• _Material provided_

****************

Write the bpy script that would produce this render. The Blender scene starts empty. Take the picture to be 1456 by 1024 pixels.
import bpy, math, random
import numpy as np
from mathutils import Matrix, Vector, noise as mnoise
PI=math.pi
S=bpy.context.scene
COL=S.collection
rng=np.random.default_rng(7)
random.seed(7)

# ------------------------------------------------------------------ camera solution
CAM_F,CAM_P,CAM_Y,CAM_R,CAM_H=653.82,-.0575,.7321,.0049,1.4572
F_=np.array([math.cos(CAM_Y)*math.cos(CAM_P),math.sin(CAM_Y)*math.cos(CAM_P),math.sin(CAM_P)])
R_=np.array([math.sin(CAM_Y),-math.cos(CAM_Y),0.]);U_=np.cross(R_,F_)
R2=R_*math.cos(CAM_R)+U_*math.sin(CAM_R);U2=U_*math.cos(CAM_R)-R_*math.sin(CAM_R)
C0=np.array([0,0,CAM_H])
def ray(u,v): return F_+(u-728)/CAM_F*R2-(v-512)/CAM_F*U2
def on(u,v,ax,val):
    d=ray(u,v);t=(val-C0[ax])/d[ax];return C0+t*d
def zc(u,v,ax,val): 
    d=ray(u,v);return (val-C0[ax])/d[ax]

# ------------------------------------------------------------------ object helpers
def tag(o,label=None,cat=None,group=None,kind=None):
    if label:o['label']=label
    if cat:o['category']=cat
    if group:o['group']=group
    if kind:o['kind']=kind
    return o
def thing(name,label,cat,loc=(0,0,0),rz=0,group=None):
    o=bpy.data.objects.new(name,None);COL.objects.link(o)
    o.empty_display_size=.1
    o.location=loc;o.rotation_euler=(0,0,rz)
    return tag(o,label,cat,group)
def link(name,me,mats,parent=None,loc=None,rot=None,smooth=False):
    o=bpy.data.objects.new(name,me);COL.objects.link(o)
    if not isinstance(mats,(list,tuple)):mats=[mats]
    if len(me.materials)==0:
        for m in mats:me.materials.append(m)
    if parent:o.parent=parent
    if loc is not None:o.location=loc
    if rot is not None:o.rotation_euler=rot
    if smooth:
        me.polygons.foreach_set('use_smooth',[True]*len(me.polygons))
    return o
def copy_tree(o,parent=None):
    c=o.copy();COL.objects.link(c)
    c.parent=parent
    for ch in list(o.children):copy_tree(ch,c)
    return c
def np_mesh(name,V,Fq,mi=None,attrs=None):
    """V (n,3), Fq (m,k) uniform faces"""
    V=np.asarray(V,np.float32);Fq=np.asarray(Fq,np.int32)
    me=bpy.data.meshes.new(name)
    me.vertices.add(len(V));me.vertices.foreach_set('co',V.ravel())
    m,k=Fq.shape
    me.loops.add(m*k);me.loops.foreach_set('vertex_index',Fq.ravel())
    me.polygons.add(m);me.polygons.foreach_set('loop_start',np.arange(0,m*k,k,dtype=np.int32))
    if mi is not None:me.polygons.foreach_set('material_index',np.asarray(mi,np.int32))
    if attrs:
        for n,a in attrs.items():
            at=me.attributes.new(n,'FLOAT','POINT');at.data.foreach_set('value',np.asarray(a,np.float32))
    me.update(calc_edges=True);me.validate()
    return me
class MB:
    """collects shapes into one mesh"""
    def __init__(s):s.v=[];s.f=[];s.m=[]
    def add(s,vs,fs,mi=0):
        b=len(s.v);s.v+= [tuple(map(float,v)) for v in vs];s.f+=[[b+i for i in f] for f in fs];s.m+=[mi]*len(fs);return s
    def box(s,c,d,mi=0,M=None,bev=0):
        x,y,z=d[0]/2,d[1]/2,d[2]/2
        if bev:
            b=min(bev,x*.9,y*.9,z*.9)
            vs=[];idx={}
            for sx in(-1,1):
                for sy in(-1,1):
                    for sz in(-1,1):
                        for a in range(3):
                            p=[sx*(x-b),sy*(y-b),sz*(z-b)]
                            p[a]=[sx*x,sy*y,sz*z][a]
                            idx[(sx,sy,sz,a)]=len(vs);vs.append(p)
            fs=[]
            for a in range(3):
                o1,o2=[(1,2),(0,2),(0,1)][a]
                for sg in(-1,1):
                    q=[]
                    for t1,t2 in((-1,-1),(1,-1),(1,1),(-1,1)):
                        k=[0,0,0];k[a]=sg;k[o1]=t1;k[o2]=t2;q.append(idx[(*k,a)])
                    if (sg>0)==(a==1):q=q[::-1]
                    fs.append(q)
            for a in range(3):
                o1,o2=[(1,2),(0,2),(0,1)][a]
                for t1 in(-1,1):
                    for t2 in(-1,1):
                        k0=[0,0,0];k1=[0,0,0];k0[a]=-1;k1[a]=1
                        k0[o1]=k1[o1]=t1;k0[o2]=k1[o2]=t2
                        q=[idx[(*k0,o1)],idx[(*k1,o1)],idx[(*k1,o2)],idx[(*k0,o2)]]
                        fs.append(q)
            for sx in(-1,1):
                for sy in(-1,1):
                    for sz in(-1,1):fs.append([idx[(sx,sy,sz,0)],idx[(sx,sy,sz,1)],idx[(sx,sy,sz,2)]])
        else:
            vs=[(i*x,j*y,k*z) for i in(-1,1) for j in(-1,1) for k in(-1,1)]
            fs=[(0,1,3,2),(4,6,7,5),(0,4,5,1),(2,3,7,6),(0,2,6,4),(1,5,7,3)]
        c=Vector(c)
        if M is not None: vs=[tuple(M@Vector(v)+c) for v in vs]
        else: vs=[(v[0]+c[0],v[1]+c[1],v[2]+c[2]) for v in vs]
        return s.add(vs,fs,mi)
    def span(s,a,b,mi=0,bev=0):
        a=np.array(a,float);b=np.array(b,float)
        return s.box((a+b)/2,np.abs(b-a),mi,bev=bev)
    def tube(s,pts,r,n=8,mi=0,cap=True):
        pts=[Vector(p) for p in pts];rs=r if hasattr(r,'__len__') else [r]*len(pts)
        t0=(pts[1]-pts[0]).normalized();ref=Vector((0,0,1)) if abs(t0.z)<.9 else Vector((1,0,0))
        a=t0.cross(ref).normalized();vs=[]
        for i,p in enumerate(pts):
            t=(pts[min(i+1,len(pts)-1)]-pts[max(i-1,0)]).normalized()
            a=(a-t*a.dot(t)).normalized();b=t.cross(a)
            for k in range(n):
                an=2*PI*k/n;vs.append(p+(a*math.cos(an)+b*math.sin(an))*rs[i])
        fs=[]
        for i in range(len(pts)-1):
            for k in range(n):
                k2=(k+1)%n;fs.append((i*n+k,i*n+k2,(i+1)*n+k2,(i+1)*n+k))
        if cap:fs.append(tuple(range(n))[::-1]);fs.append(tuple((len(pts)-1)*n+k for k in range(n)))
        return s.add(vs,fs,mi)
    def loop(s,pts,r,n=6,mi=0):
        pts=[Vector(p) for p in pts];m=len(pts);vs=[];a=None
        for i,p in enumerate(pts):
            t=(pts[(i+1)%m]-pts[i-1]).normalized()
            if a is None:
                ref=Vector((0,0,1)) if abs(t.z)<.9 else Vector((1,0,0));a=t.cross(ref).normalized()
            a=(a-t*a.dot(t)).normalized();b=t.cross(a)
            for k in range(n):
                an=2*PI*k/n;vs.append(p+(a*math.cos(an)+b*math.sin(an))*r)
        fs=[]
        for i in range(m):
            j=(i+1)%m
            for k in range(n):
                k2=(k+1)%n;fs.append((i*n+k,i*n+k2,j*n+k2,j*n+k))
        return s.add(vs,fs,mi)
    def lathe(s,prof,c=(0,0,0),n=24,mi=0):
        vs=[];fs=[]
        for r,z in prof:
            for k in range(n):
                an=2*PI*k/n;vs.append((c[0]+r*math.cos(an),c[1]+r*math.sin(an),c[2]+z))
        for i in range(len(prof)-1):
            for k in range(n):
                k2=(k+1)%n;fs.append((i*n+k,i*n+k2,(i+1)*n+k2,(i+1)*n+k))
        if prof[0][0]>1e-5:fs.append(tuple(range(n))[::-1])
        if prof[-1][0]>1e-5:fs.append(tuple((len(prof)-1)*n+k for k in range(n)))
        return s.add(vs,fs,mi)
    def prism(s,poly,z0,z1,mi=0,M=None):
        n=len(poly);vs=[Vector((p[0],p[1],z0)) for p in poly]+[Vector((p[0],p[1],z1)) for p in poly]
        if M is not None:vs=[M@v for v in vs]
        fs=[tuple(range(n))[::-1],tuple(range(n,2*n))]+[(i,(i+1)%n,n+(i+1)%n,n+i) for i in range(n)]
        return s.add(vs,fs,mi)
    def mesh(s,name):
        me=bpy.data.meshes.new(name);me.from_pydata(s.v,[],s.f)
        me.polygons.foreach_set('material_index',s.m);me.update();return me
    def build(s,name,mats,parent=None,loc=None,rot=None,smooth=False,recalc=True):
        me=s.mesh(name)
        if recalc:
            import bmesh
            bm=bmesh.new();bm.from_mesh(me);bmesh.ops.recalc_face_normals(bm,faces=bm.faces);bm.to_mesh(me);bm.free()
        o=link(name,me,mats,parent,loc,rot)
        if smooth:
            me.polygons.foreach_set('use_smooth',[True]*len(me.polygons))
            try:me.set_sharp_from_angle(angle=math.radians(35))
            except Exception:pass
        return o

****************

• _Exercise directions_
Select from the material above each line in which the string "scene" appears, and list those lines.

• _Exercise output_
Write the bpy script that would produce this render. The Blender scene starts empty. Take the picture to be 1456 by 1024 pixels.
S=bpy.context.scene